Son point d’entrée principal est un récit consacré aux origines de la ville de Sète, dont une partie de la population provient de Gaète et de Cetara (à partir de 1850), deux petits villages proches de Naples. Ces migrants ont importé avec eux leurs traditions culinaires, comme la macaronade ou la fameuse tielle. Par ce biais, Aurel aborde les questions des migrations, des traditions culinaires et des « fausses histoires ou traditions »…

La grande originalité de cet ouvrage, qui ravira aussi bien les professeurs d’histoire que les étudiants, les lycéens ou les simples passionnés, réside dans la mise en scène de l’auteur lui-même, parti physiquement à la rencontre de spécialistes de la Méditerranée. Il débute par une rencontre fictive, mais savamment mise en scène, au cimetière du Père-Lachaise avec Fernand Braudel, « l’historien de la Méditerranée » (p. 44), grâce à des subterfuges graphiques et scénaristiques. Il relate ensuite ses échanges avec l’historien médiatique du Collège de France, Patrick Boucheron (p. 52), puis avec le sociolinguiste Louis-Jean Calvet.
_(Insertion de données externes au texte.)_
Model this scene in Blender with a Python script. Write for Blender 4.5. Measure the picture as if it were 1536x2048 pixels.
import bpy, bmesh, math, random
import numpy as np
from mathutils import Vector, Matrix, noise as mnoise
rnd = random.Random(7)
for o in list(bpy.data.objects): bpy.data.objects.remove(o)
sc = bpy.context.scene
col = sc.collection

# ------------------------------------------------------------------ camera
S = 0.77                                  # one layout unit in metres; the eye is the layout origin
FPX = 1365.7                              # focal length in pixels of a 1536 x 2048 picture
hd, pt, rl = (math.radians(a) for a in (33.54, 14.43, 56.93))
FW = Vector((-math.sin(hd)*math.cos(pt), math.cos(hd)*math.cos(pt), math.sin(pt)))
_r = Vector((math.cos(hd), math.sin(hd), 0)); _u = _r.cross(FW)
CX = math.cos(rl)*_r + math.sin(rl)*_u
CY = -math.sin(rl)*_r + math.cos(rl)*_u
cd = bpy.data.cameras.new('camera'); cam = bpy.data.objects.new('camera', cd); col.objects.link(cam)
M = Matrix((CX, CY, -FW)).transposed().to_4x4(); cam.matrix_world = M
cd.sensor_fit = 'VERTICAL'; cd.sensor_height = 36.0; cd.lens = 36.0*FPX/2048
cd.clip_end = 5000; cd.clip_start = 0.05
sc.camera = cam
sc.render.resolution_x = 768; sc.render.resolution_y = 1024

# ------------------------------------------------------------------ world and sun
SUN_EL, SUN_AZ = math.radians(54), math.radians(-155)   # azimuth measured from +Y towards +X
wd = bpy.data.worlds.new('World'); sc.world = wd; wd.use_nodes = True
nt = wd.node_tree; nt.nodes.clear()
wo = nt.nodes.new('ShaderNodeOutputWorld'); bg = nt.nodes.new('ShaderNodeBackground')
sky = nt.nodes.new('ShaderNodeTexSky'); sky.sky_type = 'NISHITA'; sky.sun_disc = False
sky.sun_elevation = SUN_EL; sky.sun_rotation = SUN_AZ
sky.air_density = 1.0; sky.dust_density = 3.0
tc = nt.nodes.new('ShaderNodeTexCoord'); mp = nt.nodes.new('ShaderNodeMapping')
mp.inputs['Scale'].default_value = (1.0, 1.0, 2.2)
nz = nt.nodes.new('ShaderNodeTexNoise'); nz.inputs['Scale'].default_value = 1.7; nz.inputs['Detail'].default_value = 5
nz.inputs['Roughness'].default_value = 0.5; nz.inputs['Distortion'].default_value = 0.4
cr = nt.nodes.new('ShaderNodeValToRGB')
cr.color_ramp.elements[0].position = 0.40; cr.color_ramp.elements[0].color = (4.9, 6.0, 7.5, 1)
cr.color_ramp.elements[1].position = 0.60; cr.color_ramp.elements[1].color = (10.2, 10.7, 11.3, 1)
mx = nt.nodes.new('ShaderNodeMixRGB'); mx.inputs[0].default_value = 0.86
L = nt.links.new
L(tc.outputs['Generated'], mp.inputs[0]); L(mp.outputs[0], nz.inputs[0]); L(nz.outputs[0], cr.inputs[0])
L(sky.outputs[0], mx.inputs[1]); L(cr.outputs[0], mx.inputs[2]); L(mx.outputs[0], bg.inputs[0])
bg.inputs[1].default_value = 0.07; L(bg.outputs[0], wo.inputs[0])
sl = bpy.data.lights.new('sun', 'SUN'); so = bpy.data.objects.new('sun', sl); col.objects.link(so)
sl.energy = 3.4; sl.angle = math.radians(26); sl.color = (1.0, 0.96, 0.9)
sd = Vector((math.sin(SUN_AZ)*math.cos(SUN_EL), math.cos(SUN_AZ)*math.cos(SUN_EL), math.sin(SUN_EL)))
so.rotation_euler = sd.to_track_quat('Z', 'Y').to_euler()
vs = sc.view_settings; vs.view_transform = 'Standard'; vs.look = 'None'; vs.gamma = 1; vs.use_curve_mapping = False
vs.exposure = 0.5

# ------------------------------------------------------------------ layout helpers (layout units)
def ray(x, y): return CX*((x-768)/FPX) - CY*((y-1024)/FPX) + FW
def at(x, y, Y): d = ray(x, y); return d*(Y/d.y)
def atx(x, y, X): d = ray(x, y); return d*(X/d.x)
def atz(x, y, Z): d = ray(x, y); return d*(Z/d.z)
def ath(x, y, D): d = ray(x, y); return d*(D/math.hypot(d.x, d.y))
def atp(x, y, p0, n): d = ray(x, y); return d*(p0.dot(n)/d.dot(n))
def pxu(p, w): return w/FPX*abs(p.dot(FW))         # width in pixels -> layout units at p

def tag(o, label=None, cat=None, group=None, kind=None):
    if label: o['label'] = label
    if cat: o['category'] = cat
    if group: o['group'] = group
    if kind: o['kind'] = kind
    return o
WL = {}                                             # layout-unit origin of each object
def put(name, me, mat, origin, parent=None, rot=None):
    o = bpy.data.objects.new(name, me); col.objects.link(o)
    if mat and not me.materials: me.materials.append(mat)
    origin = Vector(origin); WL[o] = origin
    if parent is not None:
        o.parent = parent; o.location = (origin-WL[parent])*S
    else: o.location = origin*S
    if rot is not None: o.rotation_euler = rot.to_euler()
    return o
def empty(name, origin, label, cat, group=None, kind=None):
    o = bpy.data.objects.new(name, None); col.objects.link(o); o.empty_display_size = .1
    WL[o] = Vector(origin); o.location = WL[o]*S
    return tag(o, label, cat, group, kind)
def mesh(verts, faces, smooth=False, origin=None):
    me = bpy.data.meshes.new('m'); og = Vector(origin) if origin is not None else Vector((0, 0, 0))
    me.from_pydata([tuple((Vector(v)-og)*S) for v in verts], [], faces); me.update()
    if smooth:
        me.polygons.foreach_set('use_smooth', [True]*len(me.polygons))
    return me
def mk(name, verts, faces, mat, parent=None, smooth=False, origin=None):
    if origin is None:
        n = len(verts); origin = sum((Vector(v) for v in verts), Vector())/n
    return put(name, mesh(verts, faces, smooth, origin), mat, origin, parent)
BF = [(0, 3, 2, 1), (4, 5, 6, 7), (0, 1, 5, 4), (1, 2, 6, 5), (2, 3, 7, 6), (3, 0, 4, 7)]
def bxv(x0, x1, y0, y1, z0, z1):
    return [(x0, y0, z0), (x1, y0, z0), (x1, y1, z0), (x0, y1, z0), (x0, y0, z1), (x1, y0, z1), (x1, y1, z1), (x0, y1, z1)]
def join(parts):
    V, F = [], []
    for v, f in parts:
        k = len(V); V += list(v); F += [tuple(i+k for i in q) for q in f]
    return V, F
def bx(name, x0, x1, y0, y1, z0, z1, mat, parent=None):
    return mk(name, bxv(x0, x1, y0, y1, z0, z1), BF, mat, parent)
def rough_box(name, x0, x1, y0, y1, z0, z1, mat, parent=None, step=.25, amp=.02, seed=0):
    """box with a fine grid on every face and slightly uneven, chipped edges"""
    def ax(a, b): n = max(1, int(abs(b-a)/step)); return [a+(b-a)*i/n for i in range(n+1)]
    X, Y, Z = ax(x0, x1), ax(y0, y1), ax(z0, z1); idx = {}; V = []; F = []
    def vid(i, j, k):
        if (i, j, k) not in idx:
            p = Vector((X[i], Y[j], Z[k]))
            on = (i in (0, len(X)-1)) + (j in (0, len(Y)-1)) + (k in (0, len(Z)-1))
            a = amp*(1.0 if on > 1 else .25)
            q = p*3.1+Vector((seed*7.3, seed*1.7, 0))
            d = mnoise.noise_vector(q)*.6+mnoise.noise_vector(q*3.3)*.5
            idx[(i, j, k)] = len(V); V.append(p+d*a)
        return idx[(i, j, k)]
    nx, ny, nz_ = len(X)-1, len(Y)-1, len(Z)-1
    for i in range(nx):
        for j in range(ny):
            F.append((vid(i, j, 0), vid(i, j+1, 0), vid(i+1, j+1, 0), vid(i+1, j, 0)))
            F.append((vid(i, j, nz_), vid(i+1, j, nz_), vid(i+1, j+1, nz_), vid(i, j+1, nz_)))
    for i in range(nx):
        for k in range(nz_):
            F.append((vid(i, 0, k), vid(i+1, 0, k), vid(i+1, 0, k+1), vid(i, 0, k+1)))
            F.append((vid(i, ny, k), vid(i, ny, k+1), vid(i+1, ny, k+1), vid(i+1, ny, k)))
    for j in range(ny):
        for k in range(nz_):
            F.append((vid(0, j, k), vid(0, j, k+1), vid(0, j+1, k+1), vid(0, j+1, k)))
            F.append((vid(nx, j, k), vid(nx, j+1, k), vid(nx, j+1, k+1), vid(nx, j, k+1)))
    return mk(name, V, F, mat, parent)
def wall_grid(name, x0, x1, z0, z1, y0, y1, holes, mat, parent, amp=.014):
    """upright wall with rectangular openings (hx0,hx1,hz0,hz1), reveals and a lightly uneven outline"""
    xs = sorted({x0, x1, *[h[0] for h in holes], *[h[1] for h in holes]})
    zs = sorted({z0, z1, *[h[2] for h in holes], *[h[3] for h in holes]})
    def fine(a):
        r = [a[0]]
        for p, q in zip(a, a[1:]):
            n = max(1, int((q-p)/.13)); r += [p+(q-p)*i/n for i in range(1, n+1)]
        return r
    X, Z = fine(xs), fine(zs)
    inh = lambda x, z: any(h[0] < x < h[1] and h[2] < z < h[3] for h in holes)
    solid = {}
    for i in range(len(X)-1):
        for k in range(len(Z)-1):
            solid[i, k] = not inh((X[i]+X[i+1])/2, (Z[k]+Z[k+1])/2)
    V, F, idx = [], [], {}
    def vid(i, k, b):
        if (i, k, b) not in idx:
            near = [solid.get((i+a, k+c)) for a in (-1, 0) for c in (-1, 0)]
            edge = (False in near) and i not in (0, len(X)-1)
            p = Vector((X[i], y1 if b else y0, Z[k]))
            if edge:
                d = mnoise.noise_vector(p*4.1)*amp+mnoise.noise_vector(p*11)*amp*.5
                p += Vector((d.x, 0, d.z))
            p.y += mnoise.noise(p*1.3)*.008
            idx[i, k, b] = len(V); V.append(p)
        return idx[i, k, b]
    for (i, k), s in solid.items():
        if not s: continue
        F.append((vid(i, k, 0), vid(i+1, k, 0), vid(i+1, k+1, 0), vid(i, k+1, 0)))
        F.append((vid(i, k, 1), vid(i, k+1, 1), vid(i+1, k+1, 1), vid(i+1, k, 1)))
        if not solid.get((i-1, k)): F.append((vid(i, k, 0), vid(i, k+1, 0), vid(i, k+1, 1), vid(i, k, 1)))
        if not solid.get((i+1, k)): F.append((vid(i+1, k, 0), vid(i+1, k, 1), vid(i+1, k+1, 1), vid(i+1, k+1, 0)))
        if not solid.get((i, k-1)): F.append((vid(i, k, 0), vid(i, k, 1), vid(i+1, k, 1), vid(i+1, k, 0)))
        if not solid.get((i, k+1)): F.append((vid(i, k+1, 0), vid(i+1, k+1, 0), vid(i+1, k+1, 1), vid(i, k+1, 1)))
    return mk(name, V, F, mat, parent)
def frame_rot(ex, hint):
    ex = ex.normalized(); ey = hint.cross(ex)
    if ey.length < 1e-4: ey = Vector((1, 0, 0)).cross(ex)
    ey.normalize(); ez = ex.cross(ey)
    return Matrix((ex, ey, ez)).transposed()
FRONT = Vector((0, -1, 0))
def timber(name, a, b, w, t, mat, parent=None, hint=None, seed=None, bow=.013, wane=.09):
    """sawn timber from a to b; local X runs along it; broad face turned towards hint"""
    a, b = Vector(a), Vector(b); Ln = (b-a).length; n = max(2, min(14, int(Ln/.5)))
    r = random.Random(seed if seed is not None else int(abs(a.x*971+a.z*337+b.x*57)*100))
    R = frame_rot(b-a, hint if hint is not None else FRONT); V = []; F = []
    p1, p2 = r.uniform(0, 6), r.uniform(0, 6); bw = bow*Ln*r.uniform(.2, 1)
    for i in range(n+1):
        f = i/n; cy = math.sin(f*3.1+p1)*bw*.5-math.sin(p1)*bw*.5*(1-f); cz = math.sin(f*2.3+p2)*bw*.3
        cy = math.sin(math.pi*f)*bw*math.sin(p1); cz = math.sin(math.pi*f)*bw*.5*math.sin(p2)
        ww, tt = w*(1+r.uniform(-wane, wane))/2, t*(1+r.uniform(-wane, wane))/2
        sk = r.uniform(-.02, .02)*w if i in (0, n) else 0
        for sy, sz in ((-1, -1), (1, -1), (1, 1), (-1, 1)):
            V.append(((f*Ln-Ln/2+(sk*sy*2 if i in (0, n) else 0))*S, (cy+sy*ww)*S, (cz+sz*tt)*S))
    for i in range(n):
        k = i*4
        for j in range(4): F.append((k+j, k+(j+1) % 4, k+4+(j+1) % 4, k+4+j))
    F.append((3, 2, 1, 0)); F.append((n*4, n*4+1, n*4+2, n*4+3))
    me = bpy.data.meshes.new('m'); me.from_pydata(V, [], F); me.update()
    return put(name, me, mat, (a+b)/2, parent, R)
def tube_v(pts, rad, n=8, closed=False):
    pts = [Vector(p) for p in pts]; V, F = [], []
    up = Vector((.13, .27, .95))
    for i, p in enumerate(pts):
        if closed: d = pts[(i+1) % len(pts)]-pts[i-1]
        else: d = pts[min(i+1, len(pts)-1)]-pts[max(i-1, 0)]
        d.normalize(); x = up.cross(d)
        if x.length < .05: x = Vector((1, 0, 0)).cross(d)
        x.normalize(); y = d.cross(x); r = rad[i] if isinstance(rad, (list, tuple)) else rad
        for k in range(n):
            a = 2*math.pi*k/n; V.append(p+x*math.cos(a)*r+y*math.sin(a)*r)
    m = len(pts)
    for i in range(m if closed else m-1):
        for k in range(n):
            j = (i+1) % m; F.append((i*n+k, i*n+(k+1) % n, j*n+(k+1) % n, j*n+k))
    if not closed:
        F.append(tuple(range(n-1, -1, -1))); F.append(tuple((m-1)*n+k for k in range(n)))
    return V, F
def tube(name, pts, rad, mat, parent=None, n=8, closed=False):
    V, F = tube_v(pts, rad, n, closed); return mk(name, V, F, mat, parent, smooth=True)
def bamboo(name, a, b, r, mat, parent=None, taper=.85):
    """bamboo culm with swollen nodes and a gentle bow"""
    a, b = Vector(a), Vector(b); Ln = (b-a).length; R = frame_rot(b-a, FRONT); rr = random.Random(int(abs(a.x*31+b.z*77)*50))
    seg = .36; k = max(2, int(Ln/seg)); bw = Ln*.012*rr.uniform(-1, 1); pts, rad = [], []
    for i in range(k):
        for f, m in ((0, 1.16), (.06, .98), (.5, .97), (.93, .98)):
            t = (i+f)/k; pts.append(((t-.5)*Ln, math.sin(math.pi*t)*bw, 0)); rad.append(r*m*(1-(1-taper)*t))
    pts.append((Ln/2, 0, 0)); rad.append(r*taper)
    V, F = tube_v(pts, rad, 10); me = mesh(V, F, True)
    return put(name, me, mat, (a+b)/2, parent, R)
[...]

Il s’entretient également avec Guillem Pérez Jordé, historien et archéologue spécialiste de l’agriculture et de l’alimentation à l’université de Valence (Espagne). À Malte, il poursuit sa réflexion historique et historiographique avec Guillaume Calafat, maître de conférences à la Sorbonne.

La question des exilés et des migrants depuis le XIXe siècle est évoquée avec Delphine Diaz, maîtresse de conférences en histoire contemporaine à l’université de Reims. Ce questionnement, centré sur l’exil en Méditerranée, permet à Aurel d’aborder subtilement la question palestinienne contemporaine, en faisant référence au documentaire de Simone Bitton sur le poète Mahmoud Darwich. Enfin, la rencontre avec M’Hamed Oualdi, professeur à l’Institut universitaire européen de Florence, offre l’opportunité de renverser la perspective historiographique : il s’agit désormais d’interroger les usages des archives depuis la rive sud de la Méditerranée, et non plus depuis l’Europe du Nord, perspective qui fut pourtant celle de Braudel.

Ces entretiens avec des spécialistes issus de disciplines variées s’entrelacent avec le récit d’un migrant venu du Sud, apportant ainsi une dimension contemporaine et actuelle à une histoire plus longue, tout en intégrant les débats historiographiques liés à cet « objet d’étude complexe » qu’est la mer Méditerranée.
Le point de vue de Fernand Braudel est remis en perspective par Patrick Boucheron, et Guillaume Calafat qui présentent la Méditerranée comme un lieu de conflits et de contacts entre « corsaires ». Louis-Jean Calvet, pour sa part, souligne les continuités et les points communs entre les mots et les graphies qui se sont développés et entremêlés sur ses pourtours. Chaque rencontre avec ces chercheuses et chercheurs permet d’appréhender différemment cet espace méditerranéen.

L’un des aspects les plus précieux de cette bande dessinée est de rendre « audibles » et accessibles des approches historiographiques et pluridisciplinaires variées, le tout dans un objet graphique et scénaristique abouti. Aurel parvient à entremêler les dimensions affective, sensible, culinaire, religieuse, anthropologique et historique, soulignant par là même les difficultés à dresser un « portrait » unifié de la mer Méditerranée. Il réussit le pari de mettre à la portée de tous une historiographie et des thématiques complexes, en multipliant les changements d’échelles, de registres, de narration et de graphisme.

Les dernières pages ajoutent même une dimension culturelle et poétique supplémentaire : en guise d’épilogue, il fait dialoguer trois chanteuses méditerranéennes, donnant ainsi voix à la Méditerranée.

Cette bande dessinée se révèle également une ressource documentaire précieuse, notamment grâce à ses magnifiques cartes de synthèse sur la Méditerranée, qui seront utiles aux enseignants d’histoire et aux lycéens. On pourra simplement regretter que les données présentées ne soient pas toujours sourcées.

Originale et d’un accès facile, cette œuvre réalise le tour de force de vulgariser des problématiques disciplinaires et historiographiques complexes, tout en restant passionnante. Elle figure parmi nos coups de cœur de l’été, voire de l’année 2025.